New multiexpert architecture for high-performance object recognition

Considerable work has been reported in recent years on the utilisation of hierarchical architectures for efficient classification of image data typically encountered in task domains relevant to automated inspection, part sorting, quality monitoring, and so on.(1) Such work has opened up the possibility of further enhancements through the more effective use of multiple-experts in such structures, but a principal difficulty encountered is to formulate an efficient way to combine decisions of individual experts to form a consensus.(2) The approach proposed here can be envisaged as a structure with multiple layers of filters to separate an input object/image stream.
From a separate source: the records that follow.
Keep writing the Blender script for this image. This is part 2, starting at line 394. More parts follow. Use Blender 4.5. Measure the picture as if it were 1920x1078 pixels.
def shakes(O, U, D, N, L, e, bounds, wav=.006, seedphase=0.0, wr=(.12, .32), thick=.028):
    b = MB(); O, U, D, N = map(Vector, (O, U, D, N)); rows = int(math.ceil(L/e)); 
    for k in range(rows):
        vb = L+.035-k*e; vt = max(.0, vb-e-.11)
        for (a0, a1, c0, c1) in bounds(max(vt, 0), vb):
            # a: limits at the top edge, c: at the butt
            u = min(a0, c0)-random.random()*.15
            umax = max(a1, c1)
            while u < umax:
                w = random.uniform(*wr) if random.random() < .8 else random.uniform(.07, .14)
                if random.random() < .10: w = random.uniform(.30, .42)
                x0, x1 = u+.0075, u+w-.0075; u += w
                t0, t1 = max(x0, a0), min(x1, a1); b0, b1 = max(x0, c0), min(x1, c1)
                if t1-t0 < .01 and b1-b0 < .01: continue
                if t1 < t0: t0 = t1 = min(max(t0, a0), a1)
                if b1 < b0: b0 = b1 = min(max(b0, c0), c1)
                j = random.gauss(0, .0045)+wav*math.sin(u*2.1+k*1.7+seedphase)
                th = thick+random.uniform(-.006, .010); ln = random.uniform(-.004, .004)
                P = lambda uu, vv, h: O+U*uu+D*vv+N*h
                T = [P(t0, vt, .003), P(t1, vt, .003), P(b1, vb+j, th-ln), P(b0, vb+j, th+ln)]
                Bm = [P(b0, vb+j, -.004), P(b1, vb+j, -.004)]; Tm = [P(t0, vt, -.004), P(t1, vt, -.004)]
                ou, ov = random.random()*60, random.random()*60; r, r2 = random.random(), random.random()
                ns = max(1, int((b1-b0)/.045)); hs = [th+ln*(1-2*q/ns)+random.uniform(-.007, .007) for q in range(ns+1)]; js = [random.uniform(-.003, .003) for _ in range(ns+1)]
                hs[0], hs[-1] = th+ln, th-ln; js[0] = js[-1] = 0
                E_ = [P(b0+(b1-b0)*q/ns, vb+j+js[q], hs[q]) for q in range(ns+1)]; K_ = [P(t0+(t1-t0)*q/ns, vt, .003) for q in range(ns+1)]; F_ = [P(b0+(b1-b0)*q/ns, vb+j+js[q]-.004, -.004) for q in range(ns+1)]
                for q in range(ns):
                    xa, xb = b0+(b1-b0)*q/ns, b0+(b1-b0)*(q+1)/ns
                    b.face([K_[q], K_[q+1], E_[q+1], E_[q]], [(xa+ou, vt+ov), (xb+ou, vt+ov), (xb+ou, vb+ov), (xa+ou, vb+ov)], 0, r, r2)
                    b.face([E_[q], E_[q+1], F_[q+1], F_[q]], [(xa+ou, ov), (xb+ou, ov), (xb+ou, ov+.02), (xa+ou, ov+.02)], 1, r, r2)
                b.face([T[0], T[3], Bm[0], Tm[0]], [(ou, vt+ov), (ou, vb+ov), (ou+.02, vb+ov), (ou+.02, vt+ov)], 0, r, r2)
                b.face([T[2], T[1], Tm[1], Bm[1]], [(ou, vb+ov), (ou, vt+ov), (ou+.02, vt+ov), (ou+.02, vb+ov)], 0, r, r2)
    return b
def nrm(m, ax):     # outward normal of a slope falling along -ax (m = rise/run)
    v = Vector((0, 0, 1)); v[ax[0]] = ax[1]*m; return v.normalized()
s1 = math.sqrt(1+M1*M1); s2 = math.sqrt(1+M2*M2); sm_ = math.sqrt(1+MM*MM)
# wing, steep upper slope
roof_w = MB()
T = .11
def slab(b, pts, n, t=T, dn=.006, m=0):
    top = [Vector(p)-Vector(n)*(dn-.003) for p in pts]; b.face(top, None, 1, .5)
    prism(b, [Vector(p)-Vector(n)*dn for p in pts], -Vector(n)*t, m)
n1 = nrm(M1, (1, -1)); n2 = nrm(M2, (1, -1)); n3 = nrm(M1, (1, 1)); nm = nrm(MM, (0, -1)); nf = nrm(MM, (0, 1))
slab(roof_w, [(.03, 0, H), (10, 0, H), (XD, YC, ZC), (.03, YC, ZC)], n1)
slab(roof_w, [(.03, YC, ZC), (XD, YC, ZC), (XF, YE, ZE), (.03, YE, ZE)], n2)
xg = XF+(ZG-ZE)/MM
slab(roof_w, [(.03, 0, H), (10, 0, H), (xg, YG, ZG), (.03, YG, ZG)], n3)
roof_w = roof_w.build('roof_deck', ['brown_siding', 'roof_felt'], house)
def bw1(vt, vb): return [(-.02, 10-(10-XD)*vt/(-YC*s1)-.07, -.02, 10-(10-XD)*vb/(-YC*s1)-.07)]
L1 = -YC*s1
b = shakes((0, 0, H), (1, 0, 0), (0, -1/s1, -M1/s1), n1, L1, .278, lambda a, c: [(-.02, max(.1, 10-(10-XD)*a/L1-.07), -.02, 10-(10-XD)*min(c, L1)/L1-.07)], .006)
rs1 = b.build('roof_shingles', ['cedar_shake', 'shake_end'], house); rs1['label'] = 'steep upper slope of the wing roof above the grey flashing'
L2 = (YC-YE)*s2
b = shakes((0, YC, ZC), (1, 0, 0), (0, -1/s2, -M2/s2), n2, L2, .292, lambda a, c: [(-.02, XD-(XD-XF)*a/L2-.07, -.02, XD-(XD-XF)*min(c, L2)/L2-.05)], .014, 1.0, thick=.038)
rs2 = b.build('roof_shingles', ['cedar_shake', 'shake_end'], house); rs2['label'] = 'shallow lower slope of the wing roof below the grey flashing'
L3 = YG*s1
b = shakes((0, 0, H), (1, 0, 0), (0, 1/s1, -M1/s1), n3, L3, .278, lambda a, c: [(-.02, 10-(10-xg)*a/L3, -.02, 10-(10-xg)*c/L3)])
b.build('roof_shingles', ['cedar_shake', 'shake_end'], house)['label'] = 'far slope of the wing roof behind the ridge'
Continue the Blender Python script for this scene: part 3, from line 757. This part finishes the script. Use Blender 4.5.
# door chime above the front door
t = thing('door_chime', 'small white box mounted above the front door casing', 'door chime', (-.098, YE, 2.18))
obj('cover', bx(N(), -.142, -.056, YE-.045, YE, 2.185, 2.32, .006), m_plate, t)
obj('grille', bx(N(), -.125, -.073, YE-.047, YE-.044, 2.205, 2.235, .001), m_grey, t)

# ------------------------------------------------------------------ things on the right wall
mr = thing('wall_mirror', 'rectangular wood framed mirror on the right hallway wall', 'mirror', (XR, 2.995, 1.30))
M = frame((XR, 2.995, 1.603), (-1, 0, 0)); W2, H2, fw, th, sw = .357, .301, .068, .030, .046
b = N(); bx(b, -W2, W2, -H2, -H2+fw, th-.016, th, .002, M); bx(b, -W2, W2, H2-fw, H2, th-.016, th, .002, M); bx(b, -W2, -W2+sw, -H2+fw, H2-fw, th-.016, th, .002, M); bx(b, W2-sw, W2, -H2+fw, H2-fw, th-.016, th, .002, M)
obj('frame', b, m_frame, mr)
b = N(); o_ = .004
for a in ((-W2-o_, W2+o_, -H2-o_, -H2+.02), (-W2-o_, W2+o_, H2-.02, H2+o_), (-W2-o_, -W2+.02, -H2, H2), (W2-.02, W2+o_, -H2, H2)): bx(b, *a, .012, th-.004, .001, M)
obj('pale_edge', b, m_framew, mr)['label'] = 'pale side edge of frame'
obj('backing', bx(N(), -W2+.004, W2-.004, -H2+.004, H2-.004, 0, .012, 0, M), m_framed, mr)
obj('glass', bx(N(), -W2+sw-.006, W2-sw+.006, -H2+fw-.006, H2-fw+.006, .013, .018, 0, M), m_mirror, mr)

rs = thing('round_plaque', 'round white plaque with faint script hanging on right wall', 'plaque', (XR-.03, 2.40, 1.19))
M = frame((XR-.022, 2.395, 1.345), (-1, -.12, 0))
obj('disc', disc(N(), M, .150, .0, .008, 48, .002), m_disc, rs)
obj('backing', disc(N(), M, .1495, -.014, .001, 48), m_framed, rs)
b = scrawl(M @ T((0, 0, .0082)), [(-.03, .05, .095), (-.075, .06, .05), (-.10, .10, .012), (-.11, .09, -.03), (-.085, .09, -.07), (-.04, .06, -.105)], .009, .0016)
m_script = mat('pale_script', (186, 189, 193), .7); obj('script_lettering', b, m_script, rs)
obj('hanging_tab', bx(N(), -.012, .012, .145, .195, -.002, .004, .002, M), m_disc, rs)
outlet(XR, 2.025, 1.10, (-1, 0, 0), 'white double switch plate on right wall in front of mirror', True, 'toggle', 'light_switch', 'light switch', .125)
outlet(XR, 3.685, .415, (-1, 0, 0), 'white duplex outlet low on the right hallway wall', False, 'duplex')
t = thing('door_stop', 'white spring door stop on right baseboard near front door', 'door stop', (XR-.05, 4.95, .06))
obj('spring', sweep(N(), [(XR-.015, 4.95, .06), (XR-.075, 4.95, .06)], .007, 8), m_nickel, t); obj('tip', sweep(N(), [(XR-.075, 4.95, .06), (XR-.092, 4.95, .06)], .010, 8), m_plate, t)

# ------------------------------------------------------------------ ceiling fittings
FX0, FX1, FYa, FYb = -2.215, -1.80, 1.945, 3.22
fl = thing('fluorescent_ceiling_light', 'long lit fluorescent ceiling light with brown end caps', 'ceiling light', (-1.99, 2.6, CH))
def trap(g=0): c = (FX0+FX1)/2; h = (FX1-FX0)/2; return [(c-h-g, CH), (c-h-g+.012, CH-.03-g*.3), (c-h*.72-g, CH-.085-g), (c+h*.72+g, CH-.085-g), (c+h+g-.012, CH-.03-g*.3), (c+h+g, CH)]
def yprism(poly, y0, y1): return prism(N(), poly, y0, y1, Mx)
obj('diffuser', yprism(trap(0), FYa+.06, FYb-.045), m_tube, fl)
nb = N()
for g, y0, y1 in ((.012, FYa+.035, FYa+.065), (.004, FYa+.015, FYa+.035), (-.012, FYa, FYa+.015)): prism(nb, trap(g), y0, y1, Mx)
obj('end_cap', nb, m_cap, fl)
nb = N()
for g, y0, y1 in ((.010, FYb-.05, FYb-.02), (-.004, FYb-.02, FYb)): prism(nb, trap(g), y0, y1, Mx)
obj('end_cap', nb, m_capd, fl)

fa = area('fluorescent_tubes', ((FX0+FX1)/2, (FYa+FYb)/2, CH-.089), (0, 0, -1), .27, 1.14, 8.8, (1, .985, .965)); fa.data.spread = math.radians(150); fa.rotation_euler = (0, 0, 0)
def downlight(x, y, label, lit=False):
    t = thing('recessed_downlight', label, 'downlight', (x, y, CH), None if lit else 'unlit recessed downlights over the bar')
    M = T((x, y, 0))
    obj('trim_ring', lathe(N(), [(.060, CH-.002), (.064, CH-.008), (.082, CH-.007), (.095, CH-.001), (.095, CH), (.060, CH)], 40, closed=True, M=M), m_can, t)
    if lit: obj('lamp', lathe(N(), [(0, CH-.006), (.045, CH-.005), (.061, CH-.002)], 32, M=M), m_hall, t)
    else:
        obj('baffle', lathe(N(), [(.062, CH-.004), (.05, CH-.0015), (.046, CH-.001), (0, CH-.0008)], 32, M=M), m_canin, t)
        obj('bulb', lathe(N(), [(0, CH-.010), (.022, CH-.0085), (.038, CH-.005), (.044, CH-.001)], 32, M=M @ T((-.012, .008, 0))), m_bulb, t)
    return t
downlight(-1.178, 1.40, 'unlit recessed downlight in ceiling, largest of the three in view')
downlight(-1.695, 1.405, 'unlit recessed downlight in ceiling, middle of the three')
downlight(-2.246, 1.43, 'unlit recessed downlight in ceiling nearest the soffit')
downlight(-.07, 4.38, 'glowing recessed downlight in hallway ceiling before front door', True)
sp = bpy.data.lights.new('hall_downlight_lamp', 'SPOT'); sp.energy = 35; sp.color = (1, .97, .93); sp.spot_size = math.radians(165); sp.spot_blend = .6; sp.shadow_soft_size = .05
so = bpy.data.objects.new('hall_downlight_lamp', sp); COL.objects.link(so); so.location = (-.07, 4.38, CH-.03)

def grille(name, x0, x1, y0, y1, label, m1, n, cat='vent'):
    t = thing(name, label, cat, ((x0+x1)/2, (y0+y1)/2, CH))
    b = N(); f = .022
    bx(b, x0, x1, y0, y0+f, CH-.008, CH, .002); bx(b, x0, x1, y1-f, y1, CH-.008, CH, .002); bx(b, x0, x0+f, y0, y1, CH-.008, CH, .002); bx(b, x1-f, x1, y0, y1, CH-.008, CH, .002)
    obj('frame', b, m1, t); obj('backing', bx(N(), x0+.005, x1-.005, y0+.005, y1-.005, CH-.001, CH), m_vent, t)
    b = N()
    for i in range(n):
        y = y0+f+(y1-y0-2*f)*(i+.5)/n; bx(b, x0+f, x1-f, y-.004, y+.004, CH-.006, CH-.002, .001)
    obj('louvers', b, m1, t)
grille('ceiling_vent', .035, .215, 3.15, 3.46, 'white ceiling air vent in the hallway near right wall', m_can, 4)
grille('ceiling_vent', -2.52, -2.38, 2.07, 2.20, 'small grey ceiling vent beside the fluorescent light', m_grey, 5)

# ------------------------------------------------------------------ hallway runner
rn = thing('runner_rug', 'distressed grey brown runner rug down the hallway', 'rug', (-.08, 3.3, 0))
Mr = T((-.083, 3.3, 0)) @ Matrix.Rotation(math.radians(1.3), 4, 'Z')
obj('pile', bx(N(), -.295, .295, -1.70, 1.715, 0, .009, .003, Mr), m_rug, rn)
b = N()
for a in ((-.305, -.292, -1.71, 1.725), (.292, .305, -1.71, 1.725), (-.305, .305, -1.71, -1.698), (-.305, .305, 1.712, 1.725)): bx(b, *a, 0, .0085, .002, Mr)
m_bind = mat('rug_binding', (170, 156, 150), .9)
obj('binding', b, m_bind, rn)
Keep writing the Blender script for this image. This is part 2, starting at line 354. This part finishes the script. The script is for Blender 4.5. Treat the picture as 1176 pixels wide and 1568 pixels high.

In an n-way classification problem, the primary layer channels the input stream into n different streams, with subsequent further processing dependent on the form of decision taken at the earlier stages. The decision about combining the initially filtered streams is taken based on the degree of confusion among the classes present. The filter battery effectively creates two separate types of output. One is the relatively well-behaved filtered stream corresponding to the defined target classes, while the other contains the patterns which are rejected by different filters as not belonging to the target stream. Subsequently, more specialised classifiers are trained to recognise the intended target classes only, while the rejected patterns from all the second layer filters are collected and presented to a reject recovery classifier which is trained on all the n input classes. Thus, progressively more focusing of the decision making occurs as the processing path is traversed, with the resultant increase in the overall classification capability of the overall system. In this paper, classification results are presented to illustrate the relative performance levels achieved with single expert classifiers in comparison with this type of multi-expert configuration where these single experts are integrated within the processing framework outlined above. A number of conclu sions are drawn in relation to the value and potential of hierarchical/multi-expert systems in general and, more importantly, some guidelines are offered about optimising classifier structures for particular application domains such as automated inspection processing.